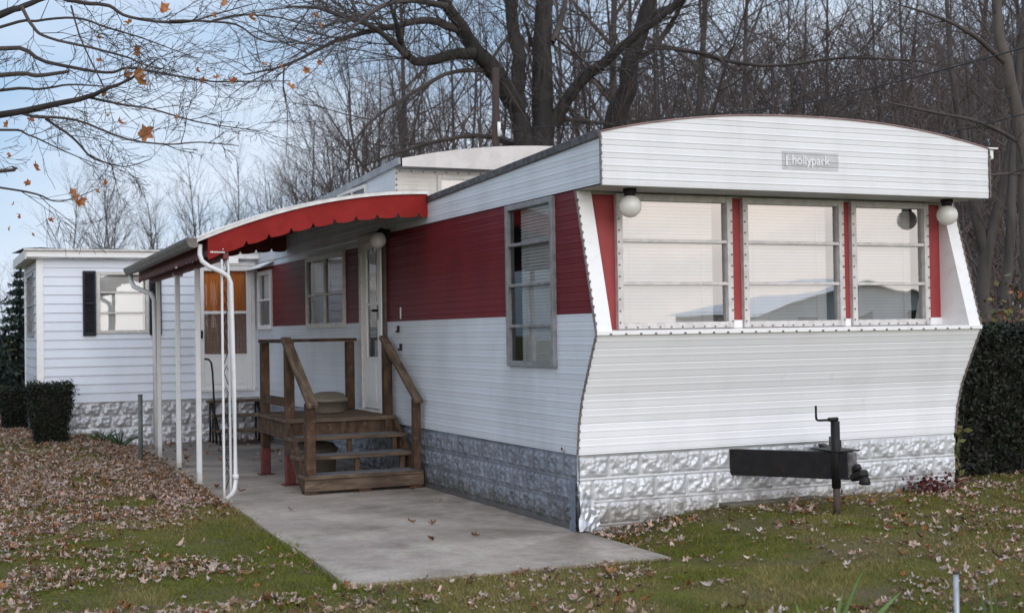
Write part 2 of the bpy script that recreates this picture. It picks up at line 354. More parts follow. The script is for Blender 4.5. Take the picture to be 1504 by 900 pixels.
def window(P, parent, u0, u1, z0, z1, fmat, glass, rails=(), muls=(), fw=.04, proud=.03, blind=None, back=None, bgap=(0, 0), depth=.16, name='window', sash=0.):
    """frame mesh with pane and blind sub-parts"""
    mb = MB()
    pbox(mb, P, u0, u0+fw, z0, z1, -.03, proud); pbox(mb, P, u1-fw, u1, z0, z1, -.03, proud)
    pbox(mb, P, u0+fw, u1-fw, z0, z0+fw, -.03, proud-.002); pbox(mb, P, u0+fw, u1-fw, z1-fw, z1, -.03, proud-.002)
    for z in rails: pbox(mb, P, u0+fw, u1-fw, z-.013, z+.013, -.02, proud-.006)
    for u in muls: pbox(mb, P, u-.02, u+.02, z0+fw, z1-fw, -.028, proud-.004)
    # reveal and the dim room behind
    for (a, b, c, d) in ((u0+.012, u0+.016, z0, z1), (u1-.016, u1-.012, z0, z1)): pbox(mb, P, a, b, c, d, -depth, -.031, 1, .001)
    for (c, d) in ((z0+.012, z0+.016), (z1-.016, z1-.012)): pbox(mb, P, u0+.017, u1-.017, c, d, -depth, -.031, 1, .001)
    pbox(mb, P, u0+.01, u1-.01, z0+.01, z1-.01, -depth-.01, -depth-.001, 1, .001)
    w = mb.build(name, [fmat, MDARK if back is None else back], parent)
    g = MB(); ul = [u0+fw]+list(muls)+[u1-fw]; zl = [z0+fw]+list(rails)+[z1-fw]
    k = 0
    for a, b in zip(ul, ul[1:]):
        for c, d in zip(zl, zl[1:]):
            t = (.0006*math.sin(k*2.1+u0*5), .0006*math.cos(k*1.7+u0)) if sash else (0, 0); k += 1
            q = [P(a, c, t[0]), P(b, c, t[1]), P(b, d, -t[0]), P(a, d, -t[1]-.001)]; g.add(q if P(0, 0, 0)[0] == 0 and P(1, 0, 0)[1] != 1 else q[::-1], [(0, 1, 2, 3)])
    g.build('pane', glass, w)
    if blind:
        bm = MB(); z = z0+fw; a, b = u0+fw+bgap[0], u1-fw-bgap[1]
        while z < z1-fw-.01:
            h = min(.026, z1-fw-z); bm.add([P(a, z, -.038), P(b, z, -.038), P(b, z+h, -.052), P(a, z+h, -.052)], [(0, 1, 2, 3)]); z += .0265
        for uu in (a+.12*(b-a), a+.88*(b-a)): pbox(bm, P, uu-.004, uu+.004, z0+fw, z1-fw, -.037, -.035, 0, .0005)
        bm.build('blind', blind, w)
    return w
# ================================================================== the mobile home
W_ = 3.66
home = empty('mobile_home', (1.83, 5, .1), 'white and maroon vintage mobile home with wide front windows, silver skirting and black tow hitch', 'mobile home')
_pz = [.575, .80, 1.0, 1.2, 1.34, 1.48]; _py = [0, -.03, -.09, -.19, -.26, -.335]
def yfp(z): return float(np.interp(z, _pz, _py))
def yfr(z): return yfp(z) if z <= 1.48 else float(np.interp(z, [1.48, 2.573], [-.335, -.03]))
YB = 10.29
def zroof(y): return 2.947-.0366*(y+.46)
def zraise(y): return 3.295-.043*(y-4.05)
def arch(x): return .185*(1-abs((x-1.83)/1.83)**2.2)+.03*x/W_
PX = WX(0.)
TW = (.32, 1.22, 1.225, 2.56); DR = (4.47, 5.25, .69, 2.6); DW = (5.88, 7.55, 1.59, 2.49); NW = (9.40, 10.2, 1.6, 2.44)
mb = MB()
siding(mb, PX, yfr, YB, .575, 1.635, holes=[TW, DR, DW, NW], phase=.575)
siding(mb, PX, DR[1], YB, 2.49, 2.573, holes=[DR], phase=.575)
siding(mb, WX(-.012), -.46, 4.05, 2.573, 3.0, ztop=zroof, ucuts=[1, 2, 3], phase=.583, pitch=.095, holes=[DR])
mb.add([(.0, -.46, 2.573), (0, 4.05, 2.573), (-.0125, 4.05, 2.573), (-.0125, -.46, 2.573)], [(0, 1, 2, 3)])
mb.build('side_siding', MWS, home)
mb = MB()
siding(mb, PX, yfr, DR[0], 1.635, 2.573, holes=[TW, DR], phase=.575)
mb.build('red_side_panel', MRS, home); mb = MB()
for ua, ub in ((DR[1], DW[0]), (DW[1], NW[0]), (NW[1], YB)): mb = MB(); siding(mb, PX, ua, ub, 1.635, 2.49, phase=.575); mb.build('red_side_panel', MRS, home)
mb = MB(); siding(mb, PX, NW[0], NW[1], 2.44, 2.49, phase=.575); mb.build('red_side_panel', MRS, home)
# far side and rear, plain
mb = MB()
PR = lambda u, z, o: (W_+o, u, z)
siding(mb, PR, yfr, 12.4, .575, 2.573, phase=.575)
siding(mb, PR, -.46, 12.4, 2.573, 3.05, ztop=lambda y: zroof(min(y, 4))+.03, ucuts=[1, 2, 3], phase=.575)
mb.add([(0, 12.4, .575), (W_, 12.4, .575), (W_, 12.4, 2.9), (0, 12.4, 2.9)], [(0, 1, 2, 3)])
mb.build('far_side_siding', MW, home)
# front lower panel, bulging out to the sill
mb = MB(); siding(mb, lambda u, z, o: (u, yfp(z)-o, z), 0, W_, .575, 1.478, phase=.575, pitch=.1129)
mb.build('front_siding', MFR, home)
# visor
zv = lambda x: 2.947+arch(x)
mb = MB(); siding(mb, WY(-.46), 0, W_, 2.573, 3.3, ztop=zv, ucuts=[W_*i/24 for i in range(1, 24)], phase=.575, pitch=.0945, pts=[(0, 0), (.05, -.004), (.1, -.004), (.14, 0), (.5, .001), (.54, .004), (.6, .004), (.66, .001)])
mb.box(0, W_, -.46, -.44, 2.561, 2.573, 0, .002)
# grime runs below the roof edge
mb.build('visor', MVIS, home)
mb = MB(); mb.add([(0, -.455, 2.566), (W_, -.455, 2.566), (W_, .03, 2.566), (0, .03, 2.566)], [(0, 1, 2, 3)])
mb.box(.12, 3.54, -.02, .0, 2.545, 2.565, 0, .002)
mb.build('soffit', MSOF, home)
# roofs
def roofgrid(y0, y1, ze, x0=0, x1=W_, ny=8):
    m = MB(); vs = []; nx = 25
    for j in range(ny+1):
        y = y0+(y1-y0)*j/ny
        for i in range(nx): x = x0+(x1-x0)*i/(nx-1); vs.append((x, y, ze(y)+arch(x)+.002))
    m.add(vs, [(j*nx+i, j*nx+i+1, (j+1)*nx+i+1, (j+1)*nx+i) for j in range(ny) for i in range(nx-1)], 0, True); return m
m = roofgrid(-.46, 4.06, zroof)
m.tube([(x, -.462, zv(x)+.004) for x in np.linspace(-.005, W_+.005, 33)], .007, 6, 1)
m.beam((-.022, -.465, zroof(-.46)-.012), (-.022, 4.05, zroof(4.05)-.012), .016, .06, 2)
m.beam((-.018, 1.9, zroof(1.9)-.02), (-.018, 3.3, zroof(3.3)-.02), .012, .03, 2)
MEDGP = M('pinkish_roof_edge', (.30,.19,.17), (.2,.13,.12), 9, .6)
m.build('roof', [MROOF, MEDGP, MROOFE], home)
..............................
## [GIVEN REQUEST]
Copy the material above in full and exactly, skipping pictures.

## [FINAL ANSWER]
Write part 2 of the bpy script that recreates this picture. It picks up at line 354. More parts follow. The script is for Blender 4.5. Take the picture to be 1504 by 900 pixels.
def window(P, parent, u0, u1, z0, z1, fmat, glass, rails=(), muls=(), fw=.04, proud=.03, blind=None, back=None, bgap=(0, 0), depth=.16, name='window', sash=0.):
    """frame mesh with pane and blind sub-parts"""
    mb = MB()
    pbox(mb, P, u0, u0+fw, z0, z1, -.03, proud); pbox(mb, P, u1-fw, u1, z0, z1, -.03, proud)
    pbox(mb, P, u0+fw, u1-fw, z0, z0+fw, -.03, proud-.002); pbox(mb, P, u0+fw, u1-fw, z1-fw, z1, -.03, proud-.002)
    for z in rails: pbox(mb, P, u0+fw, u1-fw, z-.013, z+.013, -.02, proud-.006)
    for u in muls: pbox(mb, P, u-.02, u+.02, z0+fw, z1-fw, -.028, proud-.004)
    # reveal and the dim room behind
    for (a, b, c, d) in ((u0+.012, u0+.016, z0, z1), (u1-.016, u1-.012, z0, z1)): pbox(mb, P, a, b, c, d, -depth, -.031, 1, .001)
    for (c, d) in ((z0+.012, z0+.016), (z1-.016, z1-.012)): pbox(mb, P, u0+.017, u1-.017, c, d, -depth, -.031, 1, .001)
    pbox(mb, P, u0+.01, u1-.01, z0+.01, z1-.01, -depth-.01, -depth-.001, 1, .001)
    w = mb.build(name, [fmat, MDARK if back is None else back], parent)
    g = MB(); ul = [u0+fw]+list(muls)+[u1-fw]; zl = [z0+fw]+list(rails)+[z1-fw]
    k = 0
    for a, b in zip(ul, ul[1:]):
        for c, d in zip(zl, zl[1:]):
            t = (.0006*math.sin(k*2.1+u0*5), .0006*math.cos(k*1.7+u0)) if sash else (0, 0); k += 1
            q = [P(a, c, t[0]), P(b, c, t[1]), P(b, d, -t[0]), P(a, d, -t[1]-.001)]; g.add(q if P(0, 0, 0)[0] == 0 and P(1, 0, 0)[1] != 1 else q[::-1], [(0, 1, 2, 3)])
    g.build('pane', glass, w)
    if blind:
        bm = MB(); z = z0+fw; a, b = u0+fw+bgap[0], u1-fw-bgap[1]
        while z < z1-fw-.01:
            h = min(.026, z1-fw-z); bm.add([P(a, z, -.038), P(b, z, -.038), P(b, z+h, -.052), P(a, z+h, -.052)], [(0, 1, 2, 3)]); z += .0265
        for uu in (a+.12*(b-a), a+.88*(b-a)): pbox(bm, P, uu-.004, uu+.004, z0+fw, z1-fw, -.037, -.035, 0, .0005)
        bm.build('blind', blind, w)
    return w
# ================================================================== the mobile home
W_ = 3.66
home = empty('mobile_home', (1.83, 5, .1), 'white and maroon vintage mobile home with wide front windows, silver skirting and black tow hitch', 'mobile home')
_pz = [.575, .80, 1.0, 1.2, 1.34, 1.48]; _py = [0, -.03, -.09, -.19, -.26, -.335]
def yfp(z): return float(np.interp(z, _pz, _py))
def yfr(z): return yfp(z) if z <= 1.48 else float(np.interp(z, [1.48, 2.573], [-.335, -.03]))
YB = 10.29
def zroof(y): return 2.947-.0366*(y+.46)
def zraise(y): return 3.295-.043*(y-4.05)
def arch(x): return .185*(1-abs((x-1.83)/1.83)**2.2)+.03*x/W_
PX = WX(0.)
TW = (.32, 1.22, 1.225, 2.56); DR = (4.47, 5.25, .69, 2.6); DW = (5.88, 7.55, 1.59, 2.49); NW = (9.40, 10.2, 1.6, 2.44)
mb = MB()
siding(mb, PX, yfr, YB, .575, 1.635, holes=[TW, DR, DW, NW], phase=.575)
siding(mb, PX, DR[1], YB, 2.49, 2.573, holes=[DR], phase=.575)
siding(mb, WX(-.012), -.46, 4.05, 2.573, 3.0, ztop=zroof, ucuts=[1, 2, 3], phase=.583, pitch=.095, holes=[DR])
mb.add([(.0, -.46, 2.573), (0, 4.05, 2.573), (-.0125, 4.05, 2.573), (-.0125, -.46, 2.573)], [(0, 1, 2, 3)])
mb.build('side_siding', MWS, home)
mb = MB()
siding(mb, PX, yfr, DR[0], 1.635, 2.573, holes=[TW, DR], phase=.575)
mb.build('red_side_panel', MRS, home); mb = MB()
for ua, ub in ((DR[1], DW[0]), (DW[1], NW[0]), (NW[1], YB)): mb = MB(); siding(mb, PX, ua, ub, 1.635, 2.49, phase=.575); mb.build('red_side_panel', MRS, home)
mb = MB(); siding(mb, PX, NW[0], NW[1], 2.44, 2.49, phase=.575); mb.build('red_side_panel', MRS, home)
# far side and rear, plain
mb = MB()
PR = lambda u, z, o: (W_+o, u, z)
siding(mb, PR, yfr, 12.4, .575, 2.573, phase=.575)
siding(mb, PR, -.46, 12.4, 2.573, 3.05, ztop=lambda y: zroof(min(y, 4))+.03, ucuts=[1, 2, 3], phase=.575)
mb.add([(0, 12.4, .575), (W_, 12.4, .575), (W_, 12.4, 2.9), (0, 12.4, 2.9)], [(0, 1, 2, 3)])
mb.build('far_side_siding', MW, home)
# front lower panel, bulging out to the sill
mb = MB(); siding(mb, lambda u, z, o: (u, yfp(z)-o, z), 0, W_, .575, 1.478, phase=.575, pitch=.1129)
mb.build('front_siding', MFR, home)
# visor
zv = lambda x: 2.947+arch(x)
mb = MB(); siding(mb, WY(-.46), 0, W_, 2.573, 3.3, ztop=zv, ucuts=[W_*i/24 for i in range(1, 24)], phase=.575, pitch=.0945, pts=[(0, 0), (.05, -.004), (.1, -.004), (.14, 0), (.5, .001), (.54, .004), (.6, .004), (.66, .001)])
mb.box(0, W_, -.46, -.44, 2.561, 2.573, 0, .002)
# grime runs below the roof edge
mb.build('visor', MVIS, home)
mb = MB(); mb.add([(0, -.455, 2.566), (W_, -.455, 2.566), (W_, .03, 2.566), (0, .03, 2.566)], [(0, 1, 2, 3)])
mb.box(.12, 3.54, -.02, .0, 2.545, 2.565, 0, .002)
mb.build('soffit', MSOF, home)
# roofs
def roofgrid(y0, y1, ze, x0=0, x1=W_, ny=8):
    m = MB(); vs = []; nx = 25
    for j in range(ny+1):
        y = y0+(y1-y0)*j/ny
        for i in range(nx): x = x0+(x1-x0)*i/(nx-1); vs.append((x, y, ze(y)+arch(x)+.002))
    m.add(vs, [(j*nx+i, j*nx+i+1, (j+1)*nx+i+1, (j+1)*nx+i) for j in range(ny) for i in range(nx-1)], 0, True); return m
m = roofgrid(-.46, 4.06, zroof)
m.tube([(x, -.462, zv(x)+.004) for x in np.linspace(-.005, W_+.005, 33)], .007, 6, 1)
m.beam((-.022, -.465, zroof(-.46)-.012), (-.022, 4.05, zroof(4.05)-.012), .016, .06, 2)
m.beam((-.018, 1.9, zroof(1.9)-.02), (-.018, 3.3, zroof(3.3)-.02), .012, .03, 2)
MEDGP = M('pinkish_roof_edge', (.30,.19,.17), (.2,.13,.12), 9, .6)
m.build('roof', [MROOF, MEDGP, MROOFE], home)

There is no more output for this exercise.